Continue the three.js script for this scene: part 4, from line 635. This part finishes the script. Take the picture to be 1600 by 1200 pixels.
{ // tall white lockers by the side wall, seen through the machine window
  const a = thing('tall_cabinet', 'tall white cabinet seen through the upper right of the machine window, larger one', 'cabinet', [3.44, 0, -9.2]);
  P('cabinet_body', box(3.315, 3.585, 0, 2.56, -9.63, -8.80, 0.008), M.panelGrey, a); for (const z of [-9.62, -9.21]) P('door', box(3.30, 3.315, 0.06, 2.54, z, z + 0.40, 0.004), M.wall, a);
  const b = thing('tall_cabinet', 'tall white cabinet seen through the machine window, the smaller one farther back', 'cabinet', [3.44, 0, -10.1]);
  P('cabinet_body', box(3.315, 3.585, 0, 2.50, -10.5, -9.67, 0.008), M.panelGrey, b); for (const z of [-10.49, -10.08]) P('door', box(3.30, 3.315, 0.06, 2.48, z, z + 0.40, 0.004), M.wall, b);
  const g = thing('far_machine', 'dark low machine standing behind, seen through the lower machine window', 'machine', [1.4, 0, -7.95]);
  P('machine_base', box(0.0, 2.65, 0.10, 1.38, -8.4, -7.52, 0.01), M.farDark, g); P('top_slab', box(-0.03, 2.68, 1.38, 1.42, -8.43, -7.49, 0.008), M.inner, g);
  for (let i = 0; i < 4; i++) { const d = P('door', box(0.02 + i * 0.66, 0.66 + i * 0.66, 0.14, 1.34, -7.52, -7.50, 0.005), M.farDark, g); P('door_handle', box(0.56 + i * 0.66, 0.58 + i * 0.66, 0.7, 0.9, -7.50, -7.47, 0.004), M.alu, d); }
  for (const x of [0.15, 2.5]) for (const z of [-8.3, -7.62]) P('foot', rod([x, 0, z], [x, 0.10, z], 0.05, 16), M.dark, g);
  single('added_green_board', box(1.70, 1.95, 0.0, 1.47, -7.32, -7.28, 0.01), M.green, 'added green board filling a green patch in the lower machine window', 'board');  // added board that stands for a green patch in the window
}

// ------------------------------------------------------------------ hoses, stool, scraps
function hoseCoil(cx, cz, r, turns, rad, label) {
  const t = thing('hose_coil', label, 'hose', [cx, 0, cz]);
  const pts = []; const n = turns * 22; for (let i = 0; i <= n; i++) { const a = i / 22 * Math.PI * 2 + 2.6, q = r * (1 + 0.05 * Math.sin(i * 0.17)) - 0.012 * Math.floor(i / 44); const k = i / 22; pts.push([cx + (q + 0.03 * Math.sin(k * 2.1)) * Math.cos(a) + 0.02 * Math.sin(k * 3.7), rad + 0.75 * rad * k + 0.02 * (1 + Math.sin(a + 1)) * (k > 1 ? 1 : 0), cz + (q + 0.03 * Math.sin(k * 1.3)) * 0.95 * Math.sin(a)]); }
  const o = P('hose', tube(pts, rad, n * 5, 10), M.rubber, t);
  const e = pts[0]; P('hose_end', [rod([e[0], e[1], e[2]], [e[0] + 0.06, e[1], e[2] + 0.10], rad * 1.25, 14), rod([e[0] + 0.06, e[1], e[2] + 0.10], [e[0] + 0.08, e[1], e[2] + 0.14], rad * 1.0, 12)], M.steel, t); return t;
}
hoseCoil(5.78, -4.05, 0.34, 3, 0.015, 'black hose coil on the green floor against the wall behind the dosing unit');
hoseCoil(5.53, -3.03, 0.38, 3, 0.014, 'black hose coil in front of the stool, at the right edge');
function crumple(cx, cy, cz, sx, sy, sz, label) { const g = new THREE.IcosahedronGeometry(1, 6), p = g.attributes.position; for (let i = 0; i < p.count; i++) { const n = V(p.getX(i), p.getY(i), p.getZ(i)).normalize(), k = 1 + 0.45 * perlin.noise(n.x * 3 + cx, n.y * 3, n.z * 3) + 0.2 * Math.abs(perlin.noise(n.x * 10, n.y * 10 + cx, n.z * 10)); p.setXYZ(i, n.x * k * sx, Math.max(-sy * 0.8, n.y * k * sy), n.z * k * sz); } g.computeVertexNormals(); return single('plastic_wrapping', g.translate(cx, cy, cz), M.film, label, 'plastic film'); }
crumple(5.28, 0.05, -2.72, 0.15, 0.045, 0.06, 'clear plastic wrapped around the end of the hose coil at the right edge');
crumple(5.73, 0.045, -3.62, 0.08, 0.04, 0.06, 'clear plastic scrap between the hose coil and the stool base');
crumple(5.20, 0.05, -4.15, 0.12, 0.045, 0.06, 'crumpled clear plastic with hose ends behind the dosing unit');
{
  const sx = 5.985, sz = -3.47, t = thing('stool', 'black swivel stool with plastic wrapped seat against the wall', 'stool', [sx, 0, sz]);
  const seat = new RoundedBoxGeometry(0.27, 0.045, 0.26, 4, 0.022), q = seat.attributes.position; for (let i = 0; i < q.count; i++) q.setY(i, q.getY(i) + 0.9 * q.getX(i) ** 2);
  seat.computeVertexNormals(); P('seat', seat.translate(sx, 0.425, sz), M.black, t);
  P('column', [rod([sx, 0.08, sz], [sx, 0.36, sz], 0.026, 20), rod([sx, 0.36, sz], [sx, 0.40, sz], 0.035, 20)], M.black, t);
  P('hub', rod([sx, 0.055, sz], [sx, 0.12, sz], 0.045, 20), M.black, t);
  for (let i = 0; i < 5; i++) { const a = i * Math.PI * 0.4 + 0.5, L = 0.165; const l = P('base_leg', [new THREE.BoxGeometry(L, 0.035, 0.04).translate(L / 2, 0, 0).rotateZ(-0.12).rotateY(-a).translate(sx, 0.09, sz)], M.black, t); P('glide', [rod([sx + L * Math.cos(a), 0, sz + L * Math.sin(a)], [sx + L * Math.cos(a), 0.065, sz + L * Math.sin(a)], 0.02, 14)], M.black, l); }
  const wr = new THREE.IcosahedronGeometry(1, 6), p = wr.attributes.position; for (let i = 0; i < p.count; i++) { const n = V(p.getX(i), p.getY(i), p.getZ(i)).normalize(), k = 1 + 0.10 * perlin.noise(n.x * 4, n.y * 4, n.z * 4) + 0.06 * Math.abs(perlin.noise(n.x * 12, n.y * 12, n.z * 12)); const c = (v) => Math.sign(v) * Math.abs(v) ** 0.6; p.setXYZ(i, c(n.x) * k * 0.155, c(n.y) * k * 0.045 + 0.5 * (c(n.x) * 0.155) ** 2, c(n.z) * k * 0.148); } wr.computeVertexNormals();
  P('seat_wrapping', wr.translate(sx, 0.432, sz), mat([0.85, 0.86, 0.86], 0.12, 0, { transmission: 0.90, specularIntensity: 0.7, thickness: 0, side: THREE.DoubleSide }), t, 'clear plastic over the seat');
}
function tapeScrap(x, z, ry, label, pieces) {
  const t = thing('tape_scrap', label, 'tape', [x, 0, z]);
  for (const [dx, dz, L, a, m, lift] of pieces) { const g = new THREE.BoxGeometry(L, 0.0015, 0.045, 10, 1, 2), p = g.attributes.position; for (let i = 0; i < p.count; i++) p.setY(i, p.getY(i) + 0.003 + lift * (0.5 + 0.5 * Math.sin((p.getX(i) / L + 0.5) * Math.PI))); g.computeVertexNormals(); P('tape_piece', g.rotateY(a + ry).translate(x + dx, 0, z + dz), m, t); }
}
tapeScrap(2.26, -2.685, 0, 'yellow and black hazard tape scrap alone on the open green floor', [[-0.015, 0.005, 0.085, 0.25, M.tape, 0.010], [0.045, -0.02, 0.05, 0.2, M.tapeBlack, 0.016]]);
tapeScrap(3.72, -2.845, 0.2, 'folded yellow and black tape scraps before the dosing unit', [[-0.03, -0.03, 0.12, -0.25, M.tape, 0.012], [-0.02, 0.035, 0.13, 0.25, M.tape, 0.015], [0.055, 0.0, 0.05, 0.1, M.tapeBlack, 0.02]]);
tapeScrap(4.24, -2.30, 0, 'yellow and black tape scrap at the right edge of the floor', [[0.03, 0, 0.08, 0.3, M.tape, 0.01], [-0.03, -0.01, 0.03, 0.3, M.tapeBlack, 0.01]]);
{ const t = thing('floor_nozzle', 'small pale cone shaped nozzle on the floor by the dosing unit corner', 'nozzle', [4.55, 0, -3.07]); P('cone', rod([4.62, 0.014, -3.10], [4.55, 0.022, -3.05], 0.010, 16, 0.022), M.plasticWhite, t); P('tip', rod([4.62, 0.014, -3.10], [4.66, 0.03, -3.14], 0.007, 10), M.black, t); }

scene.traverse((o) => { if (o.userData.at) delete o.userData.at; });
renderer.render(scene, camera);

WHAT YOU WILL DO: Look through the material above and print exactly the lines from the one containing "0.008), M.inner, g);" to the one containing "for (let i = 0; i < 4;", both included, and nothing more.

WRITTEN RESPONSE:
  P('machine_base', box(0.0, 2.65, 0.10, 1.38, -8.4, -7.52, 0.01), M.farDark, g); P('top_slab', box(-0.03, 2.68, 1.38, 1.42, -8.43, -7.49, 0.008), M.inner, g);
  for (let i = 0; i < 4; i++) { const d = P('door', box(0.02 + i * 0.66, 0.66 + i * 0.66, 0.14, 1.34, -7.52, -7.50, 0.005), M.farDark, g); P('door_handle', box(0.56 + i * 0.66, 0.58 + i * 0.66, 0.7, 0.9, -7.50, -7.47, 0.004), M.alu, d); }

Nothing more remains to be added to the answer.